Geholfen haben die Anstrengungen offenbar aber nicht. Am Donnerstag gab Marlene Holzer, Sprecherin des EU-Energie-Kommissars, Günther Oettinger, bekannt, dass nach Ansicht der Kommission die bilateralen Abkommen, die Russland mit den Transitländern (Bulgarien, Ungarn, Griechenland, Slowenien, Kroatien, Serbien und Österreich) zur Errichtung von South Stream abgeschlossen hatte, EU-Recht widersprechen.

In den bilateralen Vereinbarungen seien "Schlüsselprinzipien" der EU nicht berücksichtigt. Die Kommission beanstandet die fehlende Trennung zwischen Energieversorger und Netzbetreiber (Ownership Unbundling) sowie den fehlenden Zugang von Dritten (Third Party Access) - die Pipeline müsse auch offen für deutsche, französische und andere Gas-Konzerne sein. Überdies widerspreche die Preisgestaltung für die Verwendung der Pipeline EU-Recht.

Die Kommission erwarte daher von den Transitländern, dass mit Moskau neu verhandelt werde. Für den Fall, dass Russland dem nicht zustimmt, ersuche die Kommission die EU-Staaten, die Abkommen nicht anzuwenden. Andernfalls könnte die EU-Behörde Vertragsverletzungsverfahren gegen die betroffenen Länder starten. "Wir werden nicht den Bau der Pipeline stoppen", sagte Sprecherin Marlene Holzner. Entscheidend sei der Beginn der Inbetriebnahme des Projekts. Dann müssten alle Bestimmungen mit EU-Recht im Einklang stehen.

Experte: "Politisch motiviert"

"Das ist eine politische Entscheidung, die mit Energiesicherheit wenig zu tun hat", sagt Gerhard Mangott, Energieexperte der Uni Innsbruck zur "Wiener Zeitung". Die von der EU angetriebene Transadriatische Pipeline (TAP) hat beim Ownership Unbundling und beim Third Party Access Ausnahmen erhalten - obwohl die Firmen Statoil, BP und Total Produzenten sowie Eigentümer der Leitung sind. "Ich sehe hier eine Erklärungsnot bei der Europäischen Kommission, wie man zu einer solch unterschiedlichen Argumentation kommt", sagt Mangott.
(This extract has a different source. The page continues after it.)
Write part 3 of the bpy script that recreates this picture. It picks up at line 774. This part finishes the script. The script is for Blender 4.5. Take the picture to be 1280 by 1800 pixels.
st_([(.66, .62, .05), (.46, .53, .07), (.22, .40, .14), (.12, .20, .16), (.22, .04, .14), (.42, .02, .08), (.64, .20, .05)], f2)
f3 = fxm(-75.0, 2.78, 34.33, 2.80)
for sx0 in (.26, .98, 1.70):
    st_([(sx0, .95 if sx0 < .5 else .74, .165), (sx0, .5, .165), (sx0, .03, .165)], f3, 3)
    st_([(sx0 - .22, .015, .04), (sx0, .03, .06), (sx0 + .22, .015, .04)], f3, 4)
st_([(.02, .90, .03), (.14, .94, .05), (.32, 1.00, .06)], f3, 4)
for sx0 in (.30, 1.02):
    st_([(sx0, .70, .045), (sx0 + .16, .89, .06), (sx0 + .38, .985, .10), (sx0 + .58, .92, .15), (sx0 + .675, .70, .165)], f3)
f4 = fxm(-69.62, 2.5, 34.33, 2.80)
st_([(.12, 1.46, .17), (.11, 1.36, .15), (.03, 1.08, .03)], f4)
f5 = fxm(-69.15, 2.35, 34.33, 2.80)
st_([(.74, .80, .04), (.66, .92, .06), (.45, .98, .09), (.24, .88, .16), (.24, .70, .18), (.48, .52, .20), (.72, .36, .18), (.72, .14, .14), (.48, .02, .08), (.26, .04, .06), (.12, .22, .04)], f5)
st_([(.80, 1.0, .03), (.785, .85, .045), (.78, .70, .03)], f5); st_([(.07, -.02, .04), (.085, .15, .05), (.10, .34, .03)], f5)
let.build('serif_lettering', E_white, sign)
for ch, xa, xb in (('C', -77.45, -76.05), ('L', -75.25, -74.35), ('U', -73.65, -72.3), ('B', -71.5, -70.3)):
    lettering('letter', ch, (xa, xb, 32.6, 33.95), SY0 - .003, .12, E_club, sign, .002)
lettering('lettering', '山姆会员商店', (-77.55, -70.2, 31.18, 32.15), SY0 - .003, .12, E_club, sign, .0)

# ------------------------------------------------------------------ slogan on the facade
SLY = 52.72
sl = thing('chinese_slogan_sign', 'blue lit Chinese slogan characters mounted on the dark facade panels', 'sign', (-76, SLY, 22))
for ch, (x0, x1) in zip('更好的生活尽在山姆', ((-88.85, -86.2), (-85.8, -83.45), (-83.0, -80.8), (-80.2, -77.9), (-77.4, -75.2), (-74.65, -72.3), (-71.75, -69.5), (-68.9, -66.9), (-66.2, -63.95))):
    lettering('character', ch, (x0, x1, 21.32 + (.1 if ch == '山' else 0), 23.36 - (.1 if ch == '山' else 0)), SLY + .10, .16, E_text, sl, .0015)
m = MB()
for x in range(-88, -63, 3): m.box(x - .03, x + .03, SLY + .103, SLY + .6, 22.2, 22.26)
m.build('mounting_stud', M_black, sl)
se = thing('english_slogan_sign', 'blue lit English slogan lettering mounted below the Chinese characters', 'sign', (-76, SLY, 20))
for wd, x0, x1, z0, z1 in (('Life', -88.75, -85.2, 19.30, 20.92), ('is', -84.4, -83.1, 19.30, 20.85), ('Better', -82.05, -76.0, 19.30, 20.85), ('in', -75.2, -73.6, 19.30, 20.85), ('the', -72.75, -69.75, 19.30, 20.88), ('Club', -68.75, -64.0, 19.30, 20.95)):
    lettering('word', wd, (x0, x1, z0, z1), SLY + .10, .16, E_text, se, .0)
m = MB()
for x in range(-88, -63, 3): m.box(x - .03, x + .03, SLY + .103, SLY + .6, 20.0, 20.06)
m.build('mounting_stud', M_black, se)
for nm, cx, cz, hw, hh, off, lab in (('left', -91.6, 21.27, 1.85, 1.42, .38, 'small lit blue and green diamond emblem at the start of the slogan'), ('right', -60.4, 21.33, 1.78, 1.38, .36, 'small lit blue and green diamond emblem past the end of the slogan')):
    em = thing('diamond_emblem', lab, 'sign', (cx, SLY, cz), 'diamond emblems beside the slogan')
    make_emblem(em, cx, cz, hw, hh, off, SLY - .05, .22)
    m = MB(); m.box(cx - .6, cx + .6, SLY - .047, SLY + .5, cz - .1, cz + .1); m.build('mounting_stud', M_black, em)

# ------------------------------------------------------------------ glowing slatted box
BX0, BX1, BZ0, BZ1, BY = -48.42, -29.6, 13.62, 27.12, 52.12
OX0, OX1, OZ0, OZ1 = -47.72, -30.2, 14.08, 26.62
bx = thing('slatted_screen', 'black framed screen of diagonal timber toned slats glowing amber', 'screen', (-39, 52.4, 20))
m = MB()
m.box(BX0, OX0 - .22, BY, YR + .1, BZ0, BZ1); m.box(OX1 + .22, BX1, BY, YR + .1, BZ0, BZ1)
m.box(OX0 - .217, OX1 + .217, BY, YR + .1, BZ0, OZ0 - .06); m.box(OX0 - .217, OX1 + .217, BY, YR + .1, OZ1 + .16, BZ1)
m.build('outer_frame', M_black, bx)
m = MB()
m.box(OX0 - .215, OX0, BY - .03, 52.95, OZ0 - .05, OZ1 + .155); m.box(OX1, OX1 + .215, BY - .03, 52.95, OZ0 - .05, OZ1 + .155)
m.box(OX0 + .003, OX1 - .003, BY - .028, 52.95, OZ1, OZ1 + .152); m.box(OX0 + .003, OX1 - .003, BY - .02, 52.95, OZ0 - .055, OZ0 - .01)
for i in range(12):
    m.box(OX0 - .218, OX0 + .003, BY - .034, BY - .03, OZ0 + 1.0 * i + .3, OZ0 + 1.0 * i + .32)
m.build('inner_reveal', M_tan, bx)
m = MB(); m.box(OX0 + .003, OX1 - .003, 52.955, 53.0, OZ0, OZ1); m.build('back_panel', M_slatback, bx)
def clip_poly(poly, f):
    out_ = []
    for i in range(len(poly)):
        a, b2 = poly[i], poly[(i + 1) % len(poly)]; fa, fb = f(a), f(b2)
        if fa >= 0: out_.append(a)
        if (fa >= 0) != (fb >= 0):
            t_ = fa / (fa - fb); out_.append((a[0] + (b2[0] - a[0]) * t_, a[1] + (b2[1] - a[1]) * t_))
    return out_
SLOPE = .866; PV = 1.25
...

Es sei zudem fraglich, ob es aus europäischer Sicht sinnvoll ist, dieses Projekt zu blockieren - immerhin gefährde South Stream kein bestehendes europäisches Projekt, sondern bietet die Möglichkeit, Gas über eine moderne Pipeline zu transportieren und nicht über das störungsanfällige ukrainische Netz.

Gazprom selber wollte gegenüber der "Wiener Zeitung" noch keine Angaben machen, ob man Neuverhandlungen zustimmt. Der russische Vize-Energieminister Janowskij argumentierte, dass auf South Stream, da die Pipeline nicht in Europa beginne und auch durch Nicht-EU-Länder laufe, kein EU-Recht, sondern internationales Recht anzuwenden sei.

Offen bleibt, wie nun die einzelnen Länder reagieren werden - ob sie die Abkommen für rechtswidrig erklären und infolge eventuell aus dem Projekt aussteigen. Bulgarien gab am Donnerstag bereits bekannt, man wolle sich bedingungslos an die EU-Gesetze halten. Serbien wiederum schloss Neuverhandlungen aus.